:: GOAL ::
Extract the complete listing and repeat it word for word.

** Begin DATA SEGMENT **

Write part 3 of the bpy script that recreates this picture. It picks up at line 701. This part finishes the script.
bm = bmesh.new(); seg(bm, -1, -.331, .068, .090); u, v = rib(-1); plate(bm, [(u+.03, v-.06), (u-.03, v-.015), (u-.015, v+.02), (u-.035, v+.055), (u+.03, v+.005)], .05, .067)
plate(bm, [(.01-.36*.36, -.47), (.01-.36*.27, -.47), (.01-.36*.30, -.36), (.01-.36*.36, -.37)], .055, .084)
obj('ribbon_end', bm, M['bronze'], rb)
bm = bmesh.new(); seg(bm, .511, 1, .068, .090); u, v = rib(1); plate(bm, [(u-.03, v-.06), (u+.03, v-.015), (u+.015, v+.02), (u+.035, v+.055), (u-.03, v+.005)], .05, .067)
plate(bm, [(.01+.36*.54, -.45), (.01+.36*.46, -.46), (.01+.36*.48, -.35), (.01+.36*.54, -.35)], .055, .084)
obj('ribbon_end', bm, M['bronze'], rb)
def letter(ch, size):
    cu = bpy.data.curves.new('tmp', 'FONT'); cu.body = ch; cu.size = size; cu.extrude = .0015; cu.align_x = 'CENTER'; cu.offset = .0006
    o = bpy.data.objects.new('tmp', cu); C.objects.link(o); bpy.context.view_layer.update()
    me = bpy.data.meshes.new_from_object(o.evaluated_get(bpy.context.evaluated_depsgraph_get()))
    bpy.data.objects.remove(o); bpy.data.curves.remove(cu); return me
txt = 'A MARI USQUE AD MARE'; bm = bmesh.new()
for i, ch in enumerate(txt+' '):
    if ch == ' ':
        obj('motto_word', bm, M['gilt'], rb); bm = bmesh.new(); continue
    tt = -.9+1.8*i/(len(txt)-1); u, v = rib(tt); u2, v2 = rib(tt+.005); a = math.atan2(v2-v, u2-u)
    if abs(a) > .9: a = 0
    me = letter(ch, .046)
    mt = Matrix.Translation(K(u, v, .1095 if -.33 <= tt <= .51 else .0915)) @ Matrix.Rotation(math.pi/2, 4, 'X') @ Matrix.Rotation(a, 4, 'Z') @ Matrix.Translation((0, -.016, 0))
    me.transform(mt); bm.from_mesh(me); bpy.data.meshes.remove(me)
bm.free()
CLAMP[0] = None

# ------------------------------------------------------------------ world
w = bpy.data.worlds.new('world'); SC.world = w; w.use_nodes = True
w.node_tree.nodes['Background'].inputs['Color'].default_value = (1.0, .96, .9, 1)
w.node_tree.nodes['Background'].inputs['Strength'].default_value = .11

** End DATA SEGMENT **

:: SOLUTION TO THIS PROBLEM ::
Write part 3 of the bpy script that recreates this picture. It picks up at line 701. This part finishes the script.
bm = bmesh.new(); seg(bm, -1, -.331, .068, .090); u, v = rib(-1); plate(bm, [(u+.03, v-.06), (u-.03, v-.015), (u-.015, v+.02), (u-.035, v+.055), (u+.03, v+.005)], .05, .067)
plate(bm, [(.01-.36*.36, -.47), (.01-.36*.27, -.47), (.01-.36*.30, -.36), (.01-.36*.36, -.37)], .055, .084)
obj('ribbon_end', bm, M['bronze'], rb)
bm = bmesh.new(); seg(bm, .511, 1, .068, .090); u, v = rib(1); plate(bm, [(u-.03, v-.06), (u+.03, v-.015), (u+.015, v+.02), (u+.035, v+.055), (u-.03, v+.005)], .05, .067)
plate(bm, [(.01+.36*.54, -.45), (.01+.36*.46, -.46), (.01+.36*.48, -.35), (.01+.36*.54, -.35)], .055, .084)
obj('ribbon_end', bm, M['bronze'], rb)
def letter(ch, size):
    cu = bpy.data.curves.new('tmp', 'FONT'); cu.body = ch; cu.size = size; cu.extrude = .0015; cu.align_x = 'CENTER'; cu.offset = .0006
    o = bpy.data.objects.new('tmp', cu); C.objects.link(o); bpy.context.view_layer.update()
    me = bpy.data.meshes.new_from_object(o.evaluated_get(bpy.context.evaluated_depsgraph_get()))
    bpy.data.objects.remove(o); bpy.data.curves.remove(cu); return me
txt = 'A MARI USQUE AD MARE'; bm = bmesh.new()
for i, ch in enumerate(txt+' '):
    if ch == ' ':
        obj('motto_word', bm, M['gilt'], rb); bm = bmesh.new(); continue
    tt = -.9+1.8*i/(len(txt)-1); u, v = rib(tt); u2, v2 = rib(tt+.005); a = math.atan2(v2-v, u2-u)
    if abs(a) > .9: a = 0
    me = letter(ch, .046)
    mt = Matrix.Translation(K(u, v, .1095 if -.33 <= tt <= .51 else .0915)) @ Matrix.Rotation(math.pi/2, 4, 'X') @ Matrix.Rotation(a, 4, 'Z') @ Matrix.Translation((0, -.016, 0))
    me.transform(mt); bm.from_mesh(me); bpy.data.meshes.remove(me)
bm.free()
CLAMP[0] = None

# ------------------------------------------------------------------ world
w = bpy.data.worlds.new('world'); SC.world = w; w.use_nodes = True
w.node_tree.nodes['Background'].inputs['Color'].default_value = (1.0, .96, .9, 1)
w.node_tree.nodes['Background'].inputs['Strength'].default_value = .11